While it’s tempting to jump into hot of the moment stock investments like Tesla where short term returns can be fantastic:


I much prefer my returns to look like the below chart from Unilver.


I prefer to invest either in index fund or in steady blue chip businesses that are making money today. Ones that future profits should be relatively resilient to technological innovation, changing fashions or future economic troubles.

Control Your Spending

All this investing stuff is terrible exciting. There is nothing like logging into your brokerage account and seeing a sea of positive %’s in the ‘return column’ of your holdings to get your adrenalin going.

However if you’re on the path to financial independence investment returns are not the most important aspect to focus on. The reason I believe this is because they are not 100% in your control.

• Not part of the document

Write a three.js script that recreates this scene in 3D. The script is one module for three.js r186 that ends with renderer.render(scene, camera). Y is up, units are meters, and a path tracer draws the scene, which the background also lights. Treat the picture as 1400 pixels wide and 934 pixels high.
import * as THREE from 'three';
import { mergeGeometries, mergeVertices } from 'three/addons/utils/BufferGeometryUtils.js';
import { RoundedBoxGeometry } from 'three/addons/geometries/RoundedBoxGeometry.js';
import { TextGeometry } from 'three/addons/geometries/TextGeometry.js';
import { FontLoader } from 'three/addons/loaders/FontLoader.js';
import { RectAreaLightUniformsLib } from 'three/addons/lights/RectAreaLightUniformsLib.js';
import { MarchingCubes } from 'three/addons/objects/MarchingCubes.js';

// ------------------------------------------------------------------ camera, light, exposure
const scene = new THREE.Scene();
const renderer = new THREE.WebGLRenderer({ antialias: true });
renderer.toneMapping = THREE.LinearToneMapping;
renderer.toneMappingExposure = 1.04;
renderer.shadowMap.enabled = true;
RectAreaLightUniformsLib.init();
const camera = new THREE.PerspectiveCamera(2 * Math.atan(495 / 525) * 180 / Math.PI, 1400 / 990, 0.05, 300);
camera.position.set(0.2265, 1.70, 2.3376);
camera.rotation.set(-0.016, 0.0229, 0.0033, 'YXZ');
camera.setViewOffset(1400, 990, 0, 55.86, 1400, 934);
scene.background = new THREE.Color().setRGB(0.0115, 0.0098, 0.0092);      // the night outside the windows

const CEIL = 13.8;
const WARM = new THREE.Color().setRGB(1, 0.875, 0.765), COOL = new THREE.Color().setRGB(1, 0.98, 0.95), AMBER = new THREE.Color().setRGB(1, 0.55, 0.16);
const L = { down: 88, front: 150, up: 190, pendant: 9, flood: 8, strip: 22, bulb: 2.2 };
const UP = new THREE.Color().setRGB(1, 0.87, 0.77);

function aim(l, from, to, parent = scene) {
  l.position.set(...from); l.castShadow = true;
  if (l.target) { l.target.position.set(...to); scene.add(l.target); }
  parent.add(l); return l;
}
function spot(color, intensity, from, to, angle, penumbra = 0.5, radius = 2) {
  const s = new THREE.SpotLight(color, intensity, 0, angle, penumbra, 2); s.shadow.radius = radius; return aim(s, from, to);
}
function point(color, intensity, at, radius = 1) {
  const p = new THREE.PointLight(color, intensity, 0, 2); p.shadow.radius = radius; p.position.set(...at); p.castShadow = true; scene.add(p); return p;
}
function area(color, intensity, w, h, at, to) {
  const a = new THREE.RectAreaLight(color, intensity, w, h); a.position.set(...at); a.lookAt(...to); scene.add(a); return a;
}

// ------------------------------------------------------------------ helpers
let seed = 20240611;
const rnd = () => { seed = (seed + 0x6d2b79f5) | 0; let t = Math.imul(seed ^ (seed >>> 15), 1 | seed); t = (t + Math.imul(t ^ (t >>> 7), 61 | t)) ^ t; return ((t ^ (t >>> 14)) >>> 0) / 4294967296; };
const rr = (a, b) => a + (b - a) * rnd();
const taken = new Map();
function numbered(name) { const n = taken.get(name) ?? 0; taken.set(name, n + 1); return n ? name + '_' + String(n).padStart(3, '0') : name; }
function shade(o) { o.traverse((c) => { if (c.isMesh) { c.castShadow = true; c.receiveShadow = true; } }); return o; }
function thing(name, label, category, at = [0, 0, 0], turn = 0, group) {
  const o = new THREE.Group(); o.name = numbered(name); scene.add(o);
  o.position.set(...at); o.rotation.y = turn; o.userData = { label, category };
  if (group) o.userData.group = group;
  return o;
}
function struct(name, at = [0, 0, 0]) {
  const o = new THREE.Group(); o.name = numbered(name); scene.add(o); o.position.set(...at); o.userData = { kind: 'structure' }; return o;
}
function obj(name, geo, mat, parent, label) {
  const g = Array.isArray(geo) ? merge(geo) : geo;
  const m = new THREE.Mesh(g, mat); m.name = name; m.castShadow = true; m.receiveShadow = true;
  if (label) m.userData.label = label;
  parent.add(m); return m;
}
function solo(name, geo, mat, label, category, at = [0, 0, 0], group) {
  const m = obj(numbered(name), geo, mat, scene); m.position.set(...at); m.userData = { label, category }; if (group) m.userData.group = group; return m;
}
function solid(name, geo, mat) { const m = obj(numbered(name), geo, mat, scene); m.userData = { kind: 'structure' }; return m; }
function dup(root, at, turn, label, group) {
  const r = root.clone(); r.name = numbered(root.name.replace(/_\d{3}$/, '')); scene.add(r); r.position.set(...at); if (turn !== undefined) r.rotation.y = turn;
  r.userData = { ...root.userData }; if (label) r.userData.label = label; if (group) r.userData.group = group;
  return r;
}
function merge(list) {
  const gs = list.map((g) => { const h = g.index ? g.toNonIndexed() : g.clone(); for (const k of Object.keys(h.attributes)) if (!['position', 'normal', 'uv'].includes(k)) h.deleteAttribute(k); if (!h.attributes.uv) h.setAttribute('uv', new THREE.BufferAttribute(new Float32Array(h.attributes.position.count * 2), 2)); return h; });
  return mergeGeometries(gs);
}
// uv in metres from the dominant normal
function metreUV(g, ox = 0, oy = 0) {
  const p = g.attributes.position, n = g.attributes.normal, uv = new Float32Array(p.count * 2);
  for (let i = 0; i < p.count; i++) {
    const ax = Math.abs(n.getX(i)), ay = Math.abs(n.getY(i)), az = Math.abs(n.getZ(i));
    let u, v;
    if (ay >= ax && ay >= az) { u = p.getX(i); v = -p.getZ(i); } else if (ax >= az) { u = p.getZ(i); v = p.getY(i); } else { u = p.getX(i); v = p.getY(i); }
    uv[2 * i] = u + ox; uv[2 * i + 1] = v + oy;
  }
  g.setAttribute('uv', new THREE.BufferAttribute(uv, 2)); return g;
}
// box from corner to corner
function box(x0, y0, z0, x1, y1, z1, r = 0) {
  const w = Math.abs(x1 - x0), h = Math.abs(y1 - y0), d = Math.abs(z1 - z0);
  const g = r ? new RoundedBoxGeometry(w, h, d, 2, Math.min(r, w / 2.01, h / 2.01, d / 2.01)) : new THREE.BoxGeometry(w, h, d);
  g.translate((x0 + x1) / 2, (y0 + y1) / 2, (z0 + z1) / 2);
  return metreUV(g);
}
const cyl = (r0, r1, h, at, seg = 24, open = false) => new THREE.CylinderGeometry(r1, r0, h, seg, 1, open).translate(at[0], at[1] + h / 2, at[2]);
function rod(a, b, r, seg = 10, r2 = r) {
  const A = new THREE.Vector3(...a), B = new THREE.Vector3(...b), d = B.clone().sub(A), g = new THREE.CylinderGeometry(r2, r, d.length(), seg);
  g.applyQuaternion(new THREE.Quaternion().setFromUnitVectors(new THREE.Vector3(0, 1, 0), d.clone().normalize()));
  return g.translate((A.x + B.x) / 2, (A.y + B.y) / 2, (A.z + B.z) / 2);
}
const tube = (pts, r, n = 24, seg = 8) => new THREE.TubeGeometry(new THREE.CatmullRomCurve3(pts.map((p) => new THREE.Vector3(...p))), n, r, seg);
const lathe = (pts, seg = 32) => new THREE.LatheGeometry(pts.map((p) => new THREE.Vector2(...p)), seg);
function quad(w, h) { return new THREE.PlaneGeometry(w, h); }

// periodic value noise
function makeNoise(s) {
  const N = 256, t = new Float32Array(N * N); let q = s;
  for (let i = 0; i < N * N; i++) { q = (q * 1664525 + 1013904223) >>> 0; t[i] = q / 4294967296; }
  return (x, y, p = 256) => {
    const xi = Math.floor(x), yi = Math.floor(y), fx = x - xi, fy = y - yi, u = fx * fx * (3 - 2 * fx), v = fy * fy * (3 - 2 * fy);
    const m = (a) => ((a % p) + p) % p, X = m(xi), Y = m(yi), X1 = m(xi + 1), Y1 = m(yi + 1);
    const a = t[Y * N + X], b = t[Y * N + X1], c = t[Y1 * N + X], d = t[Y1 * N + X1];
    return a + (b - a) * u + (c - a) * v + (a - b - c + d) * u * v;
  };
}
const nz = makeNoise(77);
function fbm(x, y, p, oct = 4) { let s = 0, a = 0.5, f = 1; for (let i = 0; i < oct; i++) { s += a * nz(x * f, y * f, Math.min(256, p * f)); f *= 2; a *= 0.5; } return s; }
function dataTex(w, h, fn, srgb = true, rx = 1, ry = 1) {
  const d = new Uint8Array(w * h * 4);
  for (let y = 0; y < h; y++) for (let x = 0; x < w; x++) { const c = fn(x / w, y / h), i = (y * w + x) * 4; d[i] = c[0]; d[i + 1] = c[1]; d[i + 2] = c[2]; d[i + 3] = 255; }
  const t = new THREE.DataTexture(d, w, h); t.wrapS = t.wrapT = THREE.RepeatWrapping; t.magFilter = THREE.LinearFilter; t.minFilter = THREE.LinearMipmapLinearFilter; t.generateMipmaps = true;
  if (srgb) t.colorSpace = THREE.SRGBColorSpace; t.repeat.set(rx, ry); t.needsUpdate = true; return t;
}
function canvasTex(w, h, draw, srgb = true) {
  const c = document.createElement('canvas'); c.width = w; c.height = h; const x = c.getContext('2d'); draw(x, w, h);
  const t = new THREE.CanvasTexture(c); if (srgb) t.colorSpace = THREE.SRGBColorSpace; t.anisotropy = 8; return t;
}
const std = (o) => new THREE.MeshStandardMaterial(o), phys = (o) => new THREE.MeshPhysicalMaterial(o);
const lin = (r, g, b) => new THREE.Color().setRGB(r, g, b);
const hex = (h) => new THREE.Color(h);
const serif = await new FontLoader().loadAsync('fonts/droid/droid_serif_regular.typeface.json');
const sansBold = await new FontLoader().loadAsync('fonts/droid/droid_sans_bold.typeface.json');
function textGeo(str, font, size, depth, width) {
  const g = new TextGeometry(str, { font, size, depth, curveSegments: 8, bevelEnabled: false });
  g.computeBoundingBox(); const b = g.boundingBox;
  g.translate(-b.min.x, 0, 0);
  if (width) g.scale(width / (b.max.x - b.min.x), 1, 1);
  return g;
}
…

What is 100% in your control are your spending levels. What’s more, how much you spend each month determines how much you’ll need your investments to throw off in order to sustain your post 9-5 life. Much like any business if you reduce your costs and maintain your income your profits rise.

A good friend of mine that is in the same line of work as me once witnessed a guy in his office cry like a baby on bonus day. Apparently he’d been handed a doughnut and was lamenting his new found inability to afford the astronomically high mortgage repayments on his multi million pound Swiss ski chalet.

On a similar vein yesterday I was listening to the lady that sits opposite me describing to a colleague how she has just spent £9,000 installing a fountain on her driveway. Rarely a day goes by without me having to listen to her complaining about the nanny/gardener/cleaner/concierge company. I reckon if I had 1/4 of the money she and her husband must have earned in the last 10 years I could easily give away all my assets and retire tomorrow.

Both of these are classic examples of people suffering from lifestyle inflation. The Escape Artist has discussed this previously and highlighted the negative effect being a bit too spendy can have of your bid for financial freedom.

1Slang in the industry for a zero annual performance bonus.